◆ EXTRACTED RECORDS

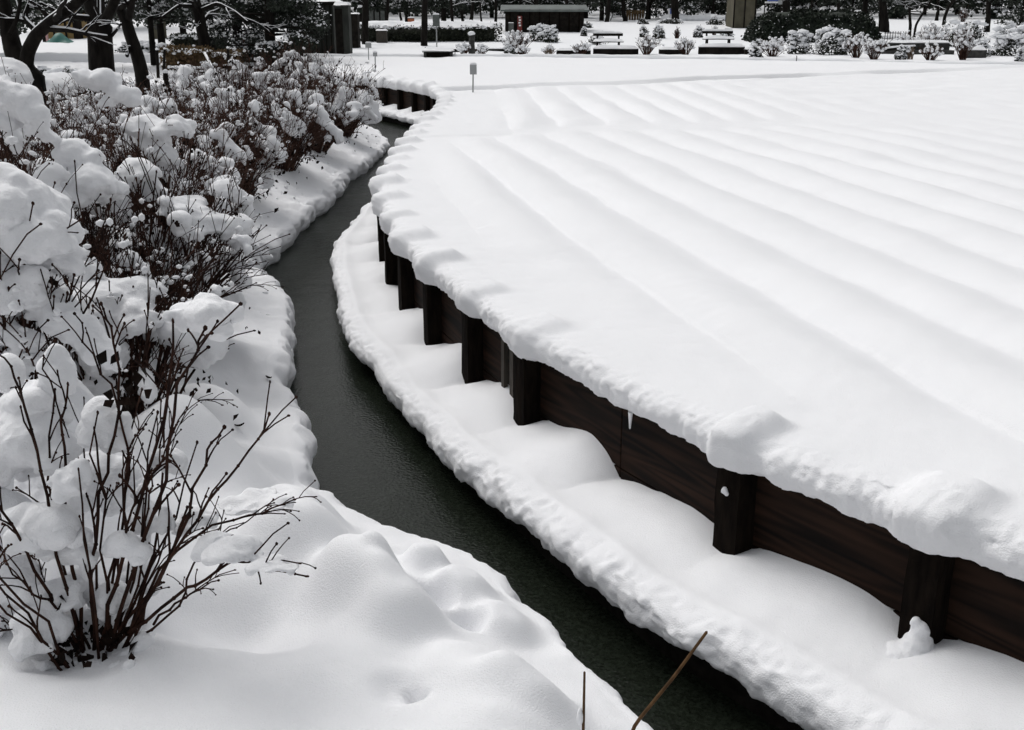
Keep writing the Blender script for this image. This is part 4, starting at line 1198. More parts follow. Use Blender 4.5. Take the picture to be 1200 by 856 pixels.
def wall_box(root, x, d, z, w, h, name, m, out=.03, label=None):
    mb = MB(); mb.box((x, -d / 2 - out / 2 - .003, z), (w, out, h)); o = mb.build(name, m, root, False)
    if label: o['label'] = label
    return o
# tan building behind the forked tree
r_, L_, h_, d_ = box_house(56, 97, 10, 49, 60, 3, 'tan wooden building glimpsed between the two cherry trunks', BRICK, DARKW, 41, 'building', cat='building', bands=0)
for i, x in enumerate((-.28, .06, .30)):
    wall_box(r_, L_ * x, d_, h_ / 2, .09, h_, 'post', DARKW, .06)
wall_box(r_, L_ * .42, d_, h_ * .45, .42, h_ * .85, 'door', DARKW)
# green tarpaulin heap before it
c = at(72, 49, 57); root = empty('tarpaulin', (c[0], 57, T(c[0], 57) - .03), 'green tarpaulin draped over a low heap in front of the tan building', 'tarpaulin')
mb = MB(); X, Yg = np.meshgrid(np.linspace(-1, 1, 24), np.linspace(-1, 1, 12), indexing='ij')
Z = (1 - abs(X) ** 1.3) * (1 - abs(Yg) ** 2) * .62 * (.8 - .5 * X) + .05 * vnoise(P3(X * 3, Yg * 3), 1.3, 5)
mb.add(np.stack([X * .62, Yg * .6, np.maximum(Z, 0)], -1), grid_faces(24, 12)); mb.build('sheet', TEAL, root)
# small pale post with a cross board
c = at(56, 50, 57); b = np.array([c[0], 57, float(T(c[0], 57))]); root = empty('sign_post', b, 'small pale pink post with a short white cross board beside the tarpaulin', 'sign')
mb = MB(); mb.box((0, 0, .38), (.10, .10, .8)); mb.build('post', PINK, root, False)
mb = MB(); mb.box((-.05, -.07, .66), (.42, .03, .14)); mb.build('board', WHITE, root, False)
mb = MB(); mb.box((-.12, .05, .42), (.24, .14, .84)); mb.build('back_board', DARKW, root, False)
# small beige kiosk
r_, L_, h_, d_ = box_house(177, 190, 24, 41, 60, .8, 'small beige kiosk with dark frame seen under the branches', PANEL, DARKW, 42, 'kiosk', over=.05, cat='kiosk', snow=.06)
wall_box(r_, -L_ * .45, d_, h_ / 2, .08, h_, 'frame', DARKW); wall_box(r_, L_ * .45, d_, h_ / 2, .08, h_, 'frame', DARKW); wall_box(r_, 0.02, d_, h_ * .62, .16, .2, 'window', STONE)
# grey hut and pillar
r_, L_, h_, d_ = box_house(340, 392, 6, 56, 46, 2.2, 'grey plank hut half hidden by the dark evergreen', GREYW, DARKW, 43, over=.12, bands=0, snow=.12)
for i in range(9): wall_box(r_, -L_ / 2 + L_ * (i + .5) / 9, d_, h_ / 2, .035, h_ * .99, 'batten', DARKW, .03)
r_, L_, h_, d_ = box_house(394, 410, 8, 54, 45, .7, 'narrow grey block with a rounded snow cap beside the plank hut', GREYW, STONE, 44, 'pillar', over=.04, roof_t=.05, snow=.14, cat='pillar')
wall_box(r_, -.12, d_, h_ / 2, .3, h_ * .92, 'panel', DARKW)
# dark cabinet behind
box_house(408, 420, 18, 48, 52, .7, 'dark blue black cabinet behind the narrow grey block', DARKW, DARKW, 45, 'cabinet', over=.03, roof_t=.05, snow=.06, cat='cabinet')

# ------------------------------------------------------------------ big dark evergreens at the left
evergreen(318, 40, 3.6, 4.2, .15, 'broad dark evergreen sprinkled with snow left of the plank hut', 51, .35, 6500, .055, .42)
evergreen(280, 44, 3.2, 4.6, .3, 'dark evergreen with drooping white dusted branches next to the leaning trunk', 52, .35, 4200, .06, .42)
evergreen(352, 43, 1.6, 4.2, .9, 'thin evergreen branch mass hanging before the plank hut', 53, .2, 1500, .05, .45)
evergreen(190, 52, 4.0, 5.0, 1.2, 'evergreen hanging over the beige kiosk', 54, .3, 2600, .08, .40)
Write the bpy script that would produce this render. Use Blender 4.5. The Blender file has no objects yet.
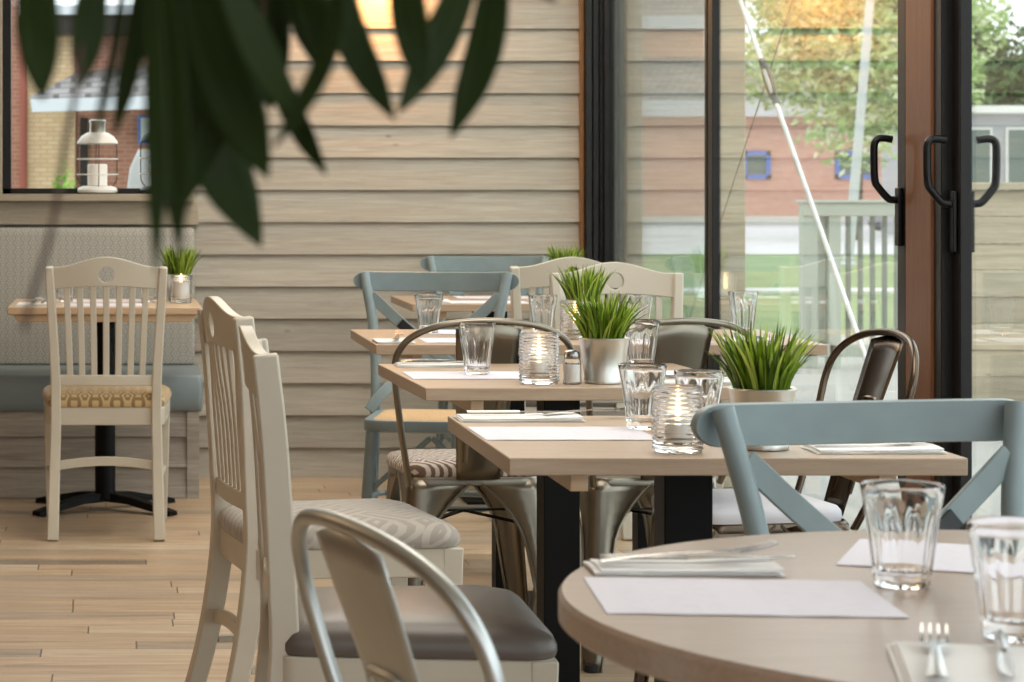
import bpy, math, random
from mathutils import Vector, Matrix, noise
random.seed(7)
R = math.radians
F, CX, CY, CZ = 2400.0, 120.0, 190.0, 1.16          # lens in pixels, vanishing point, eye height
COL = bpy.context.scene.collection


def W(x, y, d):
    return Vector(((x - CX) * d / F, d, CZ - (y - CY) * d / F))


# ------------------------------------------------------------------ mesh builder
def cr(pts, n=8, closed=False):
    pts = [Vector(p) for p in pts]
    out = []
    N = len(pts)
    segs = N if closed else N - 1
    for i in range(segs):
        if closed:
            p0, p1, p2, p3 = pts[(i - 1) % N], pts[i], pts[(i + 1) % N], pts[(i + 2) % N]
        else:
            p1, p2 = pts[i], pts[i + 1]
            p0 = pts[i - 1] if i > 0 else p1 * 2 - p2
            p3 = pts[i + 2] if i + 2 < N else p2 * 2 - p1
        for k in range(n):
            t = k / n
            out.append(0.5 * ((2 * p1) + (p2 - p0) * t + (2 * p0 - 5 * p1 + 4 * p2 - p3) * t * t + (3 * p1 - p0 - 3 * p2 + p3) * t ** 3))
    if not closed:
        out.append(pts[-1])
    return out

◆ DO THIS
Repeat the material above verbatim. Leave the pictures behind.

◆ TASK ANSWER
Keep writing the Blender script for this image. This is part 4, starting at line 1198. More parts follow. Use Blender 4.5. Take the picture to be 1200 by 856 pixels.
def wall_box(root, x, d, z, w, h, name, m, out=.03, label=None):
    mb = MB(); mb.box((x, -d / 2 - out / 2 - .003, z), (w, out, h)); o = mb.build(name, m, root, False)
    if label: o['label'] = label
    return o
# tan building behind the forked tree
r_, L_, h_, d_ = box_house(56, 97, 10, 49, 60, 3, 'tan wooden building glimpsed between the two cherry trunks', BRICK, DARKW, 41, 'building', cat='building', bands=0)
for i, x in enumerate((-.28, .06, .30)):
    wall_box(r_, L_ * x, d_, h_ / 2, .09, h_, 'post', DARKW, .06)
wall_box(r_, L_ * .42, d_, h_ * .45, .42, h_ * .85, 'door', DARKW)
# green tarpaulin heap before it
c = at(72, 49, 57); root = empty('tarpaulin', (c[0], 57, T(c[0], 57) - .03), 'green tarpaulin draped over a low heap in front of the tan building', 'tarpaulin')
mb = MB(); X, Yg = np.meshgrid(np.linspace(-1, 1, 24), np.linspace(-1, 1, 12), indexing='ij')
Z = (1 - abs(X) ** 1.3) * (1 - abs(Yg) ** 2) * .62 * (.8 - .5 * X) + .05 * vnoise(P3(X * 3, Yg * 3), 1.3, 5)
mb.add(np.stack([X * .62, Yg * .6, np.maximum(Z, 0)], -1), grid_faces(24, 12)); mb.build('sheet', TEAL, root)
# small pale post with a cross board
c = at(56, 50, 57); b = np.array([c[0], 57, float(T(c[0], 57))]); root = empty('sign_post', b, 'small pale pink post with a short white cross board beside the tarpaulin', 'sign')
mb = MB(); mb.box((0, 0, .38), (.10, .10, .8)); mb.build('post', PINK, root, False)
mb = MB(); mb.box((-.05, -.07, .66), (.42, .03, .14)); mb.build('board', WHITE, root, False)
mb = MB(); mb.box((-.12, .05, .42), (.24, .14, .84)); mb.build('back_board', DARKW, root, False)
# small beige kiosk
r_, L_, h_, d_ = box_house(177, 190, 24, 41, 60, .8, 'small beige kiosk with dark frame seen under the branches', PANEL, DARKW, 42, 'kiosk', over=.05, cat='kiosk', snow=.06)
wall_box(r_, -L_ * .45, d_, h_ / 2, .08, h_, 'frame', DARKW); wall_box(r_, L_ * .45, d_, h_ / 2, .08, h_, 'frame', DARKW); wall_box(r_, 0.02, d_, h_ * .62, .16, .2, 'window', STONE)
# grey hut and pillar
r_, L_, h_, d_ = box_house(340, 392, 6, 56, 46, 2.2, 'grey plank hut half hidden by the dark evergreen', GREYW, DARKW, 43, over=.12, bands=0, snow=.12)
for i in range(9): wall_box(r_, -L_ / 2 + L_ * (i + .5) / 9, d_, h_ / 2, .035, h_ * .99, 'batten', DARKW, .03)
r_, L_, h_, d_ = box_house(394, 410, 8, 54, 45, .7, 'narrow grey block with a rounded snow cap beside the plank hut', GREYW, STONE, 44, 'pillar', over=.04, roof_t=.05, snow=.14, cat='pillar')
wall_box(r_, -.12, d_, h_ / 2, .3, h_ * .92, 'panel', DARKW)
# dark cabinet behind
box_house(408, 420, 18, 48, 52, .7, 'dark blue black cabinet behind the narrow grey block', DARKW, DARKW, 45, 'cabinet', over=.03, roof_t=.05, snow=.06, cat='cabinet')

# ------------------------------------------------------------------ big dark evergreens at the left
evergreen(318, 40, 3.6, 4.2, .15, 'broad dark evergreen sprinkled with snow left of the plank hut', 51, .35, 6500, .055, .42)
evergreen(280, 44, 3.2, 4.6, .3, 'dark evergreen with drooping white dusted branches next to the leaning trunk', 52, .35, 4200, .06, .42)
evergreen(352, 43, 1.6, 4.2, .9, 'thin evergreen branch mass hanging before the plank hut', 53, .2, 1500, .05, .45)
evergreen(190, 52, 4.0, 5.0, 1.2, 'evergreen hanging over the beige kiosk', 54, .3, 2600, .08, .40)
Write the bpy script that would produce this render. Use Blender 4.5. The Blender file has no objects yet.
import bpy, math, random
from mathutils import Vector, Matrix, noise
random.seed(7)
R = math.radians
F, CX, CY, CZ = 2400.0, 120.0, 190.0, 1.16          # lens in pixels, vanishing point, eye height
COL = bpy.context.scene.collection


def W(x, y, d):
    return Vector(((x - CX) * d / F, d, CZ - (y - CY) * d / F))


# ------------------------------------------------------------------ mesh builder
def cr(pts, n=8, closed=False):
    pts = [Vector(p) for p in pts]
    out = []
    N = len(pts)
    segs = N if closed else N - 1
    for i in range(segs):
        if closed:
            p0, p1, p2, p3 = pts[(i - 1) % N], pts[i], pts[(i + 1) % N], pts[(i + 2) % N]
        else:
            p1, p2 = pts[i], pts[i + 1]
            p0 = pts[i - 1] if i > 0 else p1 * 2 - p2
            p3 = pts[i + 2] if i + 2 < N else p2 * 2 - p1
        for k in range(n):
            t = k / n
            out.append(0.5 * ((2 * p1) + (p2 - p0) * t + (2 * p0 - 5 * p1 + 4 * p2 - p3) * t * t + (3 * p1 - p0 - 3 * p2 + p3) * t ** 3))
    if not closed:
        out.append(pts[-1])
    return out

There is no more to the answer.